Não há como não ouvir um eco de Cummings no caprichado arranjo das palavras deste poema. "Leonardo" infelizmente é um dos poemas que mais perde na tradução: seu eixo se apóia sobre os verbos "tell" (que significa primeiro contar, depois distinguir e finalmente dizer), e "draw" (significando primeiro desenhar e depois arrancar). A tradução manteve as variações de significado, mas a reiteração dos verbos se perdeu no português.
Nestes poemas de Palmer o gesto de medir contrasta a dimensão imaginada com as arestas da realidade -mas o imaginado não é um sonho informe e sim uma perfeição geométrica irrealizável. Essa é a natureza da tensão do corpo e do círculo em "Leonardo".
Em "Autobiografia", belo poema que lembra um pouco Wallace Stevens, "as partes são sempre maiores que o todo" e "todos os planos são infinitos, por extensão". Às vezes Palmer toma medidas simplesmente enigmáticas, como em "(viajamos) sempre paralelos ao horizonte" e "simetrias diziam do pão" (em "Poema") e o "zero das ruas e das janelas, um braço na geometria".
A charada das medidas de Palmer parece se resolver num verso de "Autobiografia", em que o poeta/filósofo diz "O mundo é tudo o que está deslocado". O poema desenha uma geometria que apenas pôe em evidência o desconjuntamento da realidade.
Em "Revelações" Palmer descreve elipticamente a degradação da poesia num mundo rebaixado. As palavras no muro ("writing on the wall" é uma expressão que tem mais peso na língua inglesa, significa algo que está à vista de todos, que é impossível de ignorar) "lascadas" ou barateadas, estão à venda e são apenas um espelho de seu tempo. Num epigrama que ecoa Marcial, o poeta diz "Fabius Naso fala pelo rabo/e caga pela boca". A frase brutal, pendurada num muro que atravessa as épocas, sugere que poesia às vezes é obscenidade, às vezes não. Depende do tempo, depende da medida.

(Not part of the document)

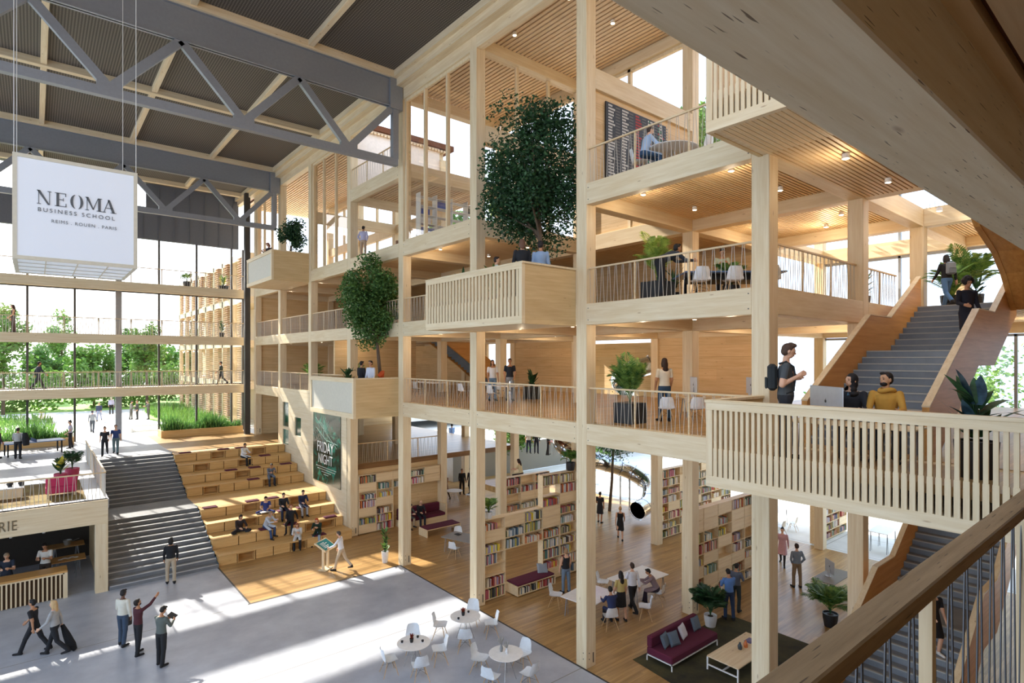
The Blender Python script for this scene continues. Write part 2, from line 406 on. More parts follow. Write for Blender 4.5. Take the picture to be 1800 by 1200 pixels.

(Aqui cabe uma nota sobre a tradução. No primeiro verso de "Revelações" lê-se: "Beneath the writing on the wall/is the writing it was designed/to obscure." Bonvicino traduziu por "Indigno o escrever no muro/é o escrever designado/obscuro." O sentido original parece estar mais próximo de algo como: "Sob o escrito no muro está o escrito que se pretendia ocultar".)